• **Goal**:
Filter this material down to the lines that hold "scene", copying each one.
**** Provided data ****
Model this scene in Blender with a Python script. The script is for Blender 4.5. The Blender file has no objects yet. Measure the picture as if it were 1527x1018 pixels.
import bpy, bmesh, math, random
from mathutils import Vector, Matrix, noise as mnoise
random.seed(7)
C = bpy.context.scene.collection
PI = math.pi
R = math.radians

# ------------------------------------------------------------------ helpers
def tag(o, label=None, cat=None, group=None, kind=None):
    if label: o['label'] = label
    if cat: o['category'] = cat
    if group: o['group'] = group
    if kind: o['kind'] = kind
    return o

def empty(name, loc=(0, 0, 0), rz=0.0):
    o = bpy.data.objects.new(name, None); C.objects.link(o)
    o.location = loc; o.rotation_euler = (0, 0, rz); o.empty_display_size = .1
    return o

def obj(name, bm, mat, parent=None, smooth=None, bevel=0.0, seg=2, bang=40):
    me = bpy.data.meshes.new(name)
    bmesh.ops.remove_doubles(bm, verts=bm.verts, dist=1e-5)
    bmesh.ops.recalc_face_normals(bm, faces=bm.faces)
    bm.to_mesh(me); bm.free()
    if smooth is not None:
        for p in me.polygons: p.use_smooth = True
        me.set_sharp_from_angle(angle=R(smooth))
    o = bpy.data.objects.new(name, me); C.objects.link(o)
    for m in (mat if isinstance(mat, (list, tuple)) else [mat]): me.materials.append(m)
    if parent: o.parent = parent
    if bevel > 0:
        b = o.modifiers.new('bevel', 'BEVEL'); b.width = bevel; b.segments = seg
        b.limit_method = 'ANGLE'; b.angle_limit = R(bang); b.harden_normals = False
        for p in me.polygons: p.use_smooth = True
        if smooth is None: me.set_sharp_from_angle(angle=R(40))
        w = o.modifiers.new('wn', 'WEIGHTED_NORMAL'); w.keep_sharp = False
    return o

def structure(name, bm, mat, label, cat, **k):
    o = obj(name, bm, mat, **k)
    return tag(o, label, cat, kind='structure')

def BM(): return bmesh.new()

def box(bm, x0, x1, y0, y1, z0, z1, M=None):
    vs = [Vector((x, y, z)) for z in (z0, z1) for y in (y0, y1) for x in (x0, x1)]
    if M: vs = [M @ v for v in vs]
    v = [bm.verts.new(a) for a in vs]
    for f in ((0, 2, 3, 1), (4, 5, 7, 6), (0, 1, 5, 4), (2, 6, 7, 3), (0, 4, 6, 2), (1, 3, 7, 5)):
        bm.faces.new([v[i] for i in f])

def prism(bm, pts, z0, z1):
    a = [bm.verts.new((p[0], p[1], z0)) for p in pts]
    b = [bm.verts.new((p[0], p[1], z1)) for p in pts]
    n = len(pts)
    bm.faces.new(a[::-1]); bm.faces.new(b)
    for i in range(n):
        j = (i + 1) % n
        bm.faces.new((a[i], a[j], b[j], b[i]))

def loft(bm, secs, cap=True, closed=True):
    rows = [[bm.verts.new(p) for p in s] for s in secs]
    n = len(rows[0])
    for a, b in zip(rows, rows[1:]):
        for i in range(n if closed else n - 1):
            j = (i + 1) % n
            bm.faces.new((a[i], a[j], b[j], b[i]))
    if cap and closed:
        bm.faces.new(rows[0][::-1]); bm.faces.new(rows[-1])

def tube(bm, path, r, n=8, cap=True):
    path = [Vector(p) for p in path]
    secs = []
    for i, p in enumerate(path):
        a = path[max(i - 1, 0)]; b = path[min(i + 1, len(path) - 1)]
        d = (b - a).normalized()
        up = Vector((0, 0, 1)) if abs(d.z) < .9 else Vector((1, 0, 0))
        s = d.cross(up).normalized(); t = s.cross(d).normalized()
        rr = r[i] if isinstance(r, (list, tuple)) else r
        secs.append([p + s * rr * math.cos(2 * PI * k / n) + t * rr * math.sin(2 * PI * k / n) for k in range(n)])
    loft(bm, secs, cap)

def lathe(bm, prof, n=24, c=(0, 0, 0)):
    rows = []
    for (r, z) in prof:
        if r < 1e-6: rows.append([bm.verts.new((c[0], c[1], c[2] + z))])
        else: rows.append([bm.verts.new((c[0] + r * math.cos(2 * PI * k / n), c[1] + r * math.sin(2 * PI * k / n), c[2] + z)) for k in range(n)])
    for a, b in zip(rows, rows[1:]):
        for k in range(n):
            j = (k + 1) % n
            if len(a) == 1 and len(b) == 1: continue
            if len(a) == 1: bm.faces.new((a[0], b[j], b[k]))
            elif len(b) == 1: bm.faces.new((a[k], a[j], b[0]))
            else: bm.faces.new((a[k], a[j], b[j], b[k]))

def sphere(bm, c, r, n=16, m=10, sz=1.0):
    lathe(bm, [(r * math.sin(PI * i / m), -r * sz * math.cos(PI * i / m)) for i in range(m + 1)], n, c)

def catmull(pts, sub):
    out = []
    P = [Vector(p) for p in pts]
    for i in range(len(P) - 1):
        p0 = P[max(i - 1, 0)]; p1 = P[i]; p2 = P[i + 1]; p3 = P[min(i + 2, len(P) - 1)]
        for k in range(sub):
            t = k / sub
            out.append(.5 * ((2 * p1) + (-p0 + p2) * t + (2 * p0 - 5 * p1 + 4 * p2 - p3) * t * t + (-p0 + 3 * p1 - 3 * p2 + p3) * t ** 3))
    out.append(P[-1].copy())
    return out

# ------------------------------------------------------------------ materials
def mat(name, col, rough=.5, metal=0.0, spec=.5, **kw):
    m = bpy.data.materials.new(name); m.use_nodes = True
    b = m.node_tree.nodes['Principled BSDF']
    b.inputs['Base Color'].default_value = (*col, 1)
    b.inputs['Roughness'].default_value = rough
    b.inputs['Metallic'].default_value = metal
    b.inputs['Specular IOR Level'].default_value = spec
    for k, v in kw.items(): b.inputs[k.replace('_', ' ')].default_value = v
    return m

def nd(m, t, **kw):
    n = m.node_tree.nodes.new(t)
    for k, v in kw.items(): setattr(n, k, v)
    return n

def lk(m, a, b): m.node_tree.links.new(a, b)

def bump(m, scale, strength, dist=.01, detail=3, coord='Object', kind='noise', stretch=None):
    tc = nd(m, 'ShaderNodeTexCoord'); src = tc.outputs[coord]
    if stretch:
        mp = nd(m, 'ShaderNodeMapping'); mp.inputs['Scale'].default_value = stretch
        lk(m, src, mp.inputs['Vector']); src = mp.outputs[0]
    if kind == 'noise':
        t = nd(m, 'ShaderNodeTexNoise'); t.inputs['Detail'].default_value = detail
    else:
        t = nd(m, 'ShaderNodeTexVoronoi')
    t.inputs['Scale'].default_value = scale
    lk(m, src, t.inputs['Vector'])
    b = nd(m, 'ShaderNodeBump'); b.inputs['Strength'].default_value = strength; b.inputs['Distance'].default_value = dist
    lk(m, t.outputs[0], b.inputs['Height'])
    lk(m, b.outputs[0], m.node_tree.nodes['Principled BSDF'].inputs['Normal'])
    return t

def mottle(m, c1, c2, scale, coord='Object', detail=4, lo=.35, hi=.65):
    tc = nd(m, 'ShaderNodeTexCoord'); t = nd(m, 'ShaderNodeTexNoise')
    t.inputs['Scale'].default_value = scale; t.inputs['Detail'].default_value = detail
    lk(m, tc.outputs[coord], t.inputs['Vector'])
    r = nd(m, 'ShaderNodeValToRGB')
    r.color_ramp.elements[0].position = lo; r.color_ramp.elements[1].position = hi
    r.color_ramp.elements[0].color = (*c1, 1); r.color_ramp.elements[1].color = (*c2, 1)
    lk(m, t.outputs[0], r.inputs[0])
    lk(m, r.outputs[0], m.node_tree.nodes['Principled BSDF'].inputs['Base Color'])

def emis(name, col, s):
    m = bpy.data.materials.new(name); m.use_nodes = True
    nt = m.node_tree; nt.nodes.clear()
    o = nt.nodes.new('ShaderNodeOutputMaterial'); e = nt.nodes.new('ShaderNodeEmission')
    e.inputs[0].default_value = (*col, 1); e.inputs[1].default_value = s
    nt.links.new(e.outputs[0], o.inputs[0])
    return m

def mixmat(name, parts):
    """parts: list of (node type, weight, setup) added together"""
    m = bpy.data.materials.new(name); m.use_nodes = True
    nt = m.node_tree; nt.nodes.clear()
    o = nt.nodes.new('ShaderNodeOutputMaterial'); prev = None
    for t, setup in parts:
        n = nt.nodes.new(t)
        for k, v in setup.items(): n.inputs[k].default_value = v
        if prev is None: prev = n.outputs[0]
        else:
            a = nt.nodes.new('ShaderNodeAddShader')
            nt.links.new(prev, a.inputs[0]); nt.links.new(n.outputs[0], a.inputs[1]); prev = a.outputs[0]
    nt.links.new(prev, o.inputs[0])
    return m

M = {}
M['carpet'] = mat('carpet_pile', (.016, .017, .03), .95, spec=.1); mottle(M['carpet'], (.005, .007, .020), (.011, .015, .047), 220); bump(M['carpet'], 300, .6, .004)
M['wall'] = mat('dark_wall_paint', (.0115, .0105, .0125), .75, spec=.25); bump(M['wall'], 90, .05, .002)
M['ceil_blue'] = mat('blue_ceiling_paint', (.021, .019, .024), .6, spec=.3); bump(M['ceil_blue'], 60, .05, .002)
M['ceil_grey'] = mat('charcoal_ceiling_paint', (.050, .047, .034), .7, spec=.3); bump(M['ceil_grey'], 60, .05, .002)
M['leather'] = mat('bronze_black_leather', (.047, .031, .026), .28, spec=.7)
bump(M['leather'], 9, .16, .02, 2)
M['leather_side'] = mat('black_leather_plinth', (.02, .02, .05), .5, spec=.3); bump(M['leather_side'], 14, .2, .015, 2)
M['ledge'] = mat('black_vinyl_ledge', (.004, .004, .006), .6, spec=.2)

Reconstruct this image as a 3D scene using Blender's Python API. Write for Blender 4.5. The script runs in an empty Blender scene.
****
• **Complete output**:
Model this scene in Blender with a Python script. The script is for Blender 4.5. The Blender file has no objects yet. Measure the picture as if it were 1527x1018 pixels.
C = bpy.context.scene.collection
Reconstruct this image as a 3D scene using Blender's Python API. Write for Blender 4.5. The script runs in an empty Blender scene.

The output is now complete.